Esto lo encontramos en los escritos de San Pablo, en los cuales
encontramos la expresión griega phileoteknos,
la cual evoca el especial amor maternal, del cual deducimos que es un amor
preferencial, que conlleva un particular cuidado que tiende a: alimentarlos,
abrazarlos con cariño, cubrir sus necesidades, manifestar ternura, de tal
manera que se exprese un amor como si fuera el único salido de la mano de Dios.

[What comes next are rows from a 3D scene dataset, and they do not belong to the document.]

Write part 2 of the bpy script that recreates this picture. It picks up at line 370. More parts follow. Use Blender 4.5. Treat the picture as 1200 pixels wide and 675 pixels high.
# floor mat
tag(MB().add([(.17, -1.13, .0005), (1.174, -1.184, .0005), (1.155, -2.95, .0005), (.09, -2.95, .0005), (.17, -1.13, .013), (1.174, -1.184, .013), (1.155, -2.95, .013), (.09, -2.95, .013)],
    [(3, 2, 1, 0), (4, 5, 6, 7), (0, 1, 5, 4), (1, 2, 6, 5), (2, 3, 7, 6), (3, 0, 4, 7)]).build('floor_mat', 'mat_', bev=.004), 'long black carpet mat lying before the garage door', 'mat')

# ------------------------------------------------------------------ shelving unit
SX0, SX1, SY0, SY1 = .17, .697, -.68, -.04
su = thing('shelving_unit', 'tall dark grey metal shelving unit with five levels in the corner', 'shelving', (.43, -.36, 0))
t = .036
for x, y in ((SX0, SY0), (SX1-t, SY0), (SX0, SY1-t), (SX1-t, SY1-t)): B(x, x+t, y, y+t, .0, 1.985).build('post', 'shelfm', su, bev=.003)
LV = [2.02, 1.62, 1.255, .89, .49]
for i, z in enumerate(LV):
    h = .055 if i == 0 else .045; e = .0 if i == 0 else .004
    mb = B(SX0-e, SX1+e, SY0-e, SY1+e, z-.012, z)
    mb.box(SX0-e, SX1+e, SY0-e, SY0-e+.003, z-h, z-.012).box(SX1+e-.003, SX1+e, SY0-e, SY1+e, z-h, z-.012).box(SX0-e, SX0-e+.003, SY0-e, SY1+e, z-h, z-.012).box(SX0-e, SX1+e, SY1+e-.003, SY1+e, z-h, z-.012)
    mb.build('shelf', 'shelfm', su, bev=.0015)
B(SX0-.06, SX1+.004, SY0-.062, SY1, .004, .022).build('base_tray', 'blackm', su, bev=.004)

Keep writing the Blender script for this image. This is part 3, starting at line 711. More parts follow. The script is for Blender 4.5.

La experiencia de cada uno nos enseña que ello es una realidad pues
siempre la madre sabe encontrar oportuna y eficazmente la palabra y la actitud
que requiere cada hijo.
El reloj de una madre suele avanzar de una manera diversa a la que
gira el tiempo en general. Siempre dispuesta a servir, siempre atenta a
reparar, siempre dada a escuchar pero –también- a aconsejar, en ocasiones “a tiempo y destiempo”. Así lo dice el Antiguo
Testamento respecto del amor de una madre: “disponible,
mañana, tarde y noche” (Deuteronomio VI, 6-7). Siempre resulta ejemplar el
hecho de ver a las madres en vigilia cuando los hijos pasan por alguna
dificultad.
3. “Recibiréis
la fuerza del Espíritu Santo, que vendrá sobre vosotros, y seréis mis testigos”
Así ha sido la presencia de la Virgen Santísima a lo largo de toda la
historia de la Iglesia. En los momentos de mayor dificultad su asistencia ha
estado garantizada, toda vez que Ella, obediente y creyente a los designios del
Dios, ha ido acompañando en todas las generaciones desde el instante mismo de
la Encarnación que quedo solemnizado por las palabras de Jesús, su hijo y Dios,
aquel viernes Santo: “Mujer ahí tienes a
tu hijo” Y en aquel todos los
bautizados estuvimos representados.
Dios respondió al desafío y la desobediencia de Satanás con la
obediente sumisión de una mujer que hace lo que Dios le pide, por lo que, por
medio de su maternidad, Dios da respuesta a la soberbia y la jactancia de
Satanás con la presencia de un recién nacido envuelto en pañales...Un Hijo
nacido de una mujer y madre. ¡Viva Cristo Rey!